National City's New Unit Includes Brokerage, Private Client Group

National City Corp. has put its private client group and its brokerage and investment bank under a new umbrella unit with an emphasis on sales.

The new wealth management group is headed by Herbert J. Martens Jr., the chairman of Natcity Investments, the Cleveland-based broker-dealer subsidiary that handles retail investments and investment banking. National City Corp., a $50 billion-asset banking company, has $18 billion of client assets under management.

A newly formed financial planning group will be the linchpin of the wealth management group. The 13 planners represent a shift to big-picture customer service from single-product sales, according to Mr. Martens. The financial planning group is part of the private client group, which serves accounts of more than $500,000.

In all, 1,200 lenders, trust officers, brokers, financial planners, and investment bankers report to Mr. Martens. Previously, the private client group's staff of 805 worked exclusively for executive vice president Jeffrey M. Biggar, who now reports to Mr. Martens.

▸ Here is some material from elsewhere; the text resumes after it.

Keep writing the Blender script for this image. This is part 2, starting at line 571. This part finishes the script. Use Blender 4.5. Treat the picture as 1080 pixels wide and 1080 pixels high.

"Everybody is saying, 'Why weren't we doing this before?,' " Mr. Martens said. "When you have a lot of different bosses, you have a different focus. Now we don't have that anymore."

Last fall, Mr. Biggar integrated trust, investments, and lending for wealthy people under the umbrella of the private client group.

Now, for the first time, Natcity investment bankers are systematically meeting with its private bankers for leads and have begun making joint sales calls. The obvious connection between the clientele-private individuals who have closely held companies-was previously overlooked.

"Everybody else talks about the stockbroker, not the private banker," Mr. Martens said, "forgetting the fact that the private banker has-not in their hip pocket, but on a relationship basis-most of the people our investment bankers want to talk to."

The investment bankers had revenues of $47 million last year from 240 transactions. National City has a 30% share of the banking market for Midwest companies with annual sales of $5 million to $50 million.

Observers said that they were impressed by the direction National City is moving in, but that many intermediate steps must be taken to resolve confusion over how to price products and services, compensate bankers who are sharing clients, and avoid conflicts of interest.

"It's a logical move, but it's not a move a lot of banks have made. It tends to be a big turf issue," said William R. White, a senior consultant in the New York office of Spectrem Group.

But Mr. Martens plans to open up various services of the bank to all its customers.

"If we call up an executive and say, 'Hey, you want a trust account?'" he said, "that hang-up is quicker than calling somebody and asking if they want to buy insurance," he said.